The book leaves us with several questions. Can one really be a faithful Muslim and not accept this history and its rationale? Can non-Muslims rest content that this religious warfare in various forms will not be unleashed on them whenever the opportunity arises? As Ibrahim points out, a Muslim is free to say in public that he will not practice violence provided that he secretly agrees in his heart that he will follow, when he can, the Koran and what it says about such violence.
A further issue is whether an accurate knowledge of Islamic warfare and history is not somehow illiberal, unfair, or, yes, provocative. Those who maintain, in spite of all evidence, that Islam is a religion of peace do neither Islam nor themselves any favor. We honor Islam best by judging it first by its own standards and purposes. In this sense, Ibrahim’s book is most welcome. It does not pretend that the record of what Islam does and says of itself is something else other than it is. And no one denies, of course, that Islam is composed of many internal struggles both of its theology and of its politics.

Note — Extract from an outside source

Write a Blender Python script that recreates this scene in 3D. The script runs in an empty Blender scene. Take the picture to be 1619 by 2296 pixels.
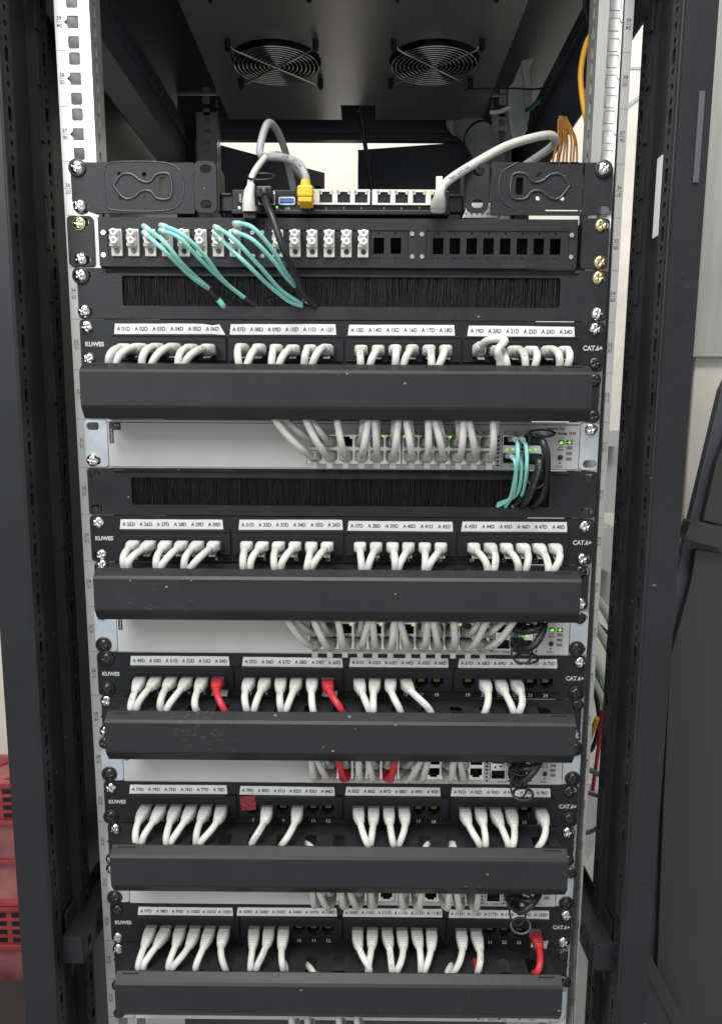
import bpy, bmesh, math, random
from mathutils import Vector, Matrix
random.seed(7)
D = bpy.data
SC = bpy.context.scene
COL = SC.collection
S = 0.001                                   # everything below is written in millimetres

# ------------------------------------------------------------------ camera model
F, CX, CY, CZ, PITCH, YAW, ROLL, PX, PY = 1767.4, 21.53, -742.04, 142.49, .17051, -.0048, -.00638, 809.5, 1280.0
def ray(X, Y):
    x = (X-PX)/F; u = (PY-Y)/F
    c, s = math.cos(ROLL), math.sin(ROLL); x, u = x*c+u*s, -x*s+u*c
    c, s = math.cos(PITCH), math.sin(PITCH); d = (x, c+u*s, -s+u*c)
    c, s = math.cos(YAW), math.sin(YAW)
    return (d[0]*c+d[1]*s, -d[0]*s+d[1]*c, d[2])
def W(X, Y, y=0.0):                         # photo point -> point at the depth y
    r = ray(X, Y); t = (y-CY)/r[1]
    return Vector((CX+t*r[0], y, CZ+t*r[2]))
def WZ(X, Y, z):
    r = ray(X, Y); t = (z-CZ)/r[2]
    return Vector((CX+t*r[0], CY+t*r[1], z))
def UZ(n): return (n-28)*44.45              # centre height of rack unit n

# ------------------------------------------------------------------ materials
def mat(name, col, rough=.5, metal=0.0, bump=0.0, bscale=300.0, var=0.0, vscale=30.0, spec=.5, emis=None, estr=0.0,
        aniso=None, trans=0.0, coat=0.0):
    m = D.materials.new(name); m.use_nodes = True
    nt = m.node_tree; b = nt.nodes['Principled BSDF']
    b.inputs['Base Color'].default_value = (*col, 1)
    b.inputs['Roughness'].default_value = rough
    b.inputs['Metallic'].default_value = metal
    b.inputs['Specular IOR Level'].default_value = spec
    if coat: b.inputs['Coat Weight'].default_value = coat
    if trans: b.inputs['Transmission Weight'].default_value = trans
    if emis:
        b.inputs['Emission Color'].default_value = (*emis, 1); b.inputs['Emission Strength'].default_value = estr
    tc = nt.nodes.new('ShaderNodeTexCoord')
    src = tc.outputs['Object']
    if aniso:
        mp = nt.nodes.new('ShaderNodeMapping'); mp.inputs['Scale'].default_value = aniso
        nt.links.new(src, mp.inputs['Vector']); src = mp.outputs['Vector']
    if bump:
        n = nt.nodes.new('ShaderNodeTexNoise'); n.inputs['Scale'].default_value = bscale; n.inputs['Detail'].default_value = 2
        bp = nt.nodes.new('ShaderNodeBump'); bp.inputs['Strength'].default_value = bump; bp.inputs['Distance'].default_value = .0006
        nt.links.new(src, n.inputs['Vector']); nt.links.new(n.outputs['Fac'], bp.inputs['Height'])
        nt.links.new(bp.outputs['Normal'], b.inputs['Normal'])
    if var:
        n = nt.nodes.new('ShaderNodeTexNoise'); n.inputs['Scale'].default_value = vscale; n.inputs['Detail'].default_value = 5
        n.inputs['Roughness'].default_value = .65
        mr = nt.nodes.new('ShaderNodeMapRange'); mr.inputs['From Min'].default_value = .3; mr.inputs['From Max'].default_value = .7
        mr.inputs['To Min'].default_value = 1-var; mr.inputs['To Max'].default_value = 1+var
        mx = nt.nodes.new('ShaderNodeMix'); mx.data_type = 'RGBA'; mx.blend_type = 'MULTIPLY'; mx.inputs['Factor'].default_value = 1
        mx.inputs[6].default_value = (*col, 1)
        nt.links.new(src, n.inputs['Vector']); nt.links.new(n.outputs['Fac'], mr.inputs['Value'])
        nt.links.new(mr.outputs['Result'], mx.inputs[7]); nt.links.new(mx.outputs[2], b.inputs['Base Color'])
        r2 = nt.nodes.new('ShaderNodeMapRange'); r2.inputs['From Min'].default_value = .3; r2.inputs['From Max'].default_value = .7
        r2.inputs['To Min'].default_value = max(.02, rough*(1-var*.6)); r2.inputs['To Max'].default_value = min(1, rough*(1+var*.6))
        nt.links.new(n.outputs['Fac'], r2.inputs['Value']); nt.links.new(r2.outputs['Result'], b.inputs['Roughness'])
    return m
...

In many ways, Islam has been its own worst enemy. Efforts to democratize Islam have taught many Muslims how to use democratic processes for their long-term goals. While Islam approves of conquest by arms, it does not disdain any other way to power if it can finally impose its law (Sharia). While there are no Muslim armies today capable of defeating any major power in the field, the use of terrorist tactics can, if unchecked, still effectively disrupt and even weaken any modern society.
IV.
In Belloc’s 1900 book Miniatures of French History, we find a chapter entitled “The Breaking of Islam,” which is about the Battle at Poitiers and Tours in 732, a seminal battle that Ibrahim likewise covers. It was a battle that saved France and probably Europe. To explain why Islam was in France in the first place, Belloc wrote:
Mahomet, acquainted with the Faith, selected from manifold Christian truth what few points seemed good to him, and composed a new heresy alive with equality and the reduction of doctrine to the least compass. He denied the Incarnation and left the Eucharist aside. Mahomet had vision and heard divine commands. Stones spoke to him and he perceived the glories of heaven. But more than this…he was filled with a command to teach what he had seen and known. He must remake men. For this mighty task he found two mighty levers—brotherhood and simplicity—and to these he joined the delight of arms.
Belloc, as Ibrahim also notes, was far ahead of his time in seeing the meaning and scope of Islamic thought and history. Belloc paid the honor to Islam of taking its religious side, its history, and its messianic purposes seriously. He could do this because he could understand the call of its faith. This understanding of Islam’s faith is what is important in Sword and Scimitar. We cannot read Muslim history as if it is explained by the liberal mind that cannot (or will not) understand the call of such a faith over time. Christians have been mostly driven out of Muslim lands. They have suffered attacks and killings in our day, the same kind of atrocities that occurred again and again in the past. We pay little or no attention. Those most eager to dialogue with representatives of Islam usually do not know its history. They cannot understand why this dialogue results mostly in an effort to settle more and more of Mohammed’s followers in lands that Islam could not conquer before by arms.
Belloc, in his book The Crusades—in a section on the Battle at the Horns of Hattin (1187), after the crushing of the Crusaders’ last hold in the Holy places—said that if Islam ever gains the power again, it will do exactly as it did before. He wrote this in the 1930s; by the second decade of the 21st century, it is clear that he was right. Ibrahim’s book provides the background to verify this thesis.
Islam cannot reform itself by denying its own history and the methods to achieve its successes. And it cannot be Islam and deny what is in the Koran. Wherever the Koran is read carefully and seriously, the drive to world submission to Allah will reappear and continue. Sometimes it will be defeated; at other times it will succeed. Islam is content to wait, but it always is prodding. It understands that its immediate enemy is the West—not China or India or Russia. It has every reason to believe that it is gradually but definitely making inroads into Europe, often without the need of bloodshed. It has not repudiated terror, but it has realized the possibility of using Western political means to bring the Sharia into effect in any given city or country. If it can expand by democratic means as well as with terror and war, so much the better. The end remains the same–the conquest of the world for Allah, the mission assigned to it from the beginning.
Islam today is divided into various factions and dozens of states, some struggling against others. It has no final authority of interpretation of its texts; it has no unified army. The recent defeat of ISIS on the ground made clear that its expansion might now use other means. Historically, Christians and non-Christians falling under the control of Muslim majorities have been required to pay a fine and accept second-class citizenship, convert, or die. Peace for Islam means the condition brought about when everyone is Muslim. Until then, a state of war with non-Muslims de facto exists. Again, the purpose of Islam is the subjection of all men and nations to Allah. Without this ultimate goal, Islam is not Islam. One cannot but admire this religious impetus, while, at the same time, doing one’s best to see that it never succeeds—both for the good of non-Muslims and Muslims alike. Sword and Scimitar offer a challenging and direct explanation of why these things make sense.